Friday, September 23, 2011

A Government Travel Voucher, 1860s Style

Federal government employees in Washington are quite familiar with the various travel vouchers that they have to fill out in order to receive reimbursement for official travel.  150 years ago, federal officers also had to complete  standardized travel vouchers and reimbursement calculations.  I ran across such a voucher, a U.S. Government form No. 16, while researching the records of the Army of the Potomac's Bureau of Military Information (BMI) at the National Archives. 

Captain John McEntee filed a travel voucher in order to be reimbursed $12.18 for his travel on 15/16 April 1864 from Washington to Harper Ferry.  At the standard rate of 6 cents per mile, McEntee was provided $6.18 for the 103 mile trip.  He also received $2 for his baggage costs and $4 for transportation of a "servant." (this part is somewhat illegible to me, so it may not have been a servant).  Based on the 103 miles listed, McEntee's likely took the railroad from Washington to Relay, MD (30 miles), from Relay to Harper's Ferry (73 miles).  If Captain McEntee made the journey today by car, approximately a 66 mile drive, he would be reimbursed about $33 at the current privately owned vehicle (POV) Mileage rate of 51 cents a mile.

Captain John McEntee's travel voucher claim for official travel from Washington to Harper's Ferry in April 1864.

A review of the 1863 Army Regulations as published by the War Department reveals a suprising number of forms related to temporary duty and travels that would give the Joint Travel Regulations (JTR) a run for their money.  Captiains, such as John Mcentee, were authorized transportation of up to 80 pounds of baggage when in the field and up to 700 pounds when changing duty stations (PCS). 

Major General Joseph Hooker had tasked Colonel George H. Sharpe to create the Bureau of Military Information (BMI) in early 1863 in order to improve the Army of the Potomac's intelligence picture.  Using all-source information (interrogation reports, spies, cavalry scouting, Signal Corps observations), the BMI would go on to produce quite accurate enemy order of battle tables.In April 1864, Captain McEntee, one of Colonel Sharpe's key assistants, was serving as the BMI liaison officer in the Valley. In this capacity, he was responsible for overseeing scouting operations, producing reports and interrogating deserters and prisoners. 
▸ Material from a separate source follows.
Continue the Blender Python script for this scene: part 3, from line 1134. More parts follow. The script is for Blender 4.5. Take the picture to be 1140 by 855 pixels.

Captain John McEntee served in the 20th NY Infantry before being detached for special service with Colonel Sharpe's Bureau of Military Information in April 1863. A June 1863 dispatch to Brigadier General Aflred Pleasonton, the Army of the Potomac's cavalry commander, provides an overview of  McEntee's duties:  "Captain McEntee, of Colonel Sharpe's department thoroughly understands the whole organization of the rebel army ... After you have examined any prisoners, deserters, or contrabands brought in, the general desires that you will give him a chance to examine all of them, and desires that all information may be communicated with great promptness."

Army Regulations.  Washington, D.C.:  United States Department of War, 1863.
The Bureau of Military Information, Central Intelligence Agency Website.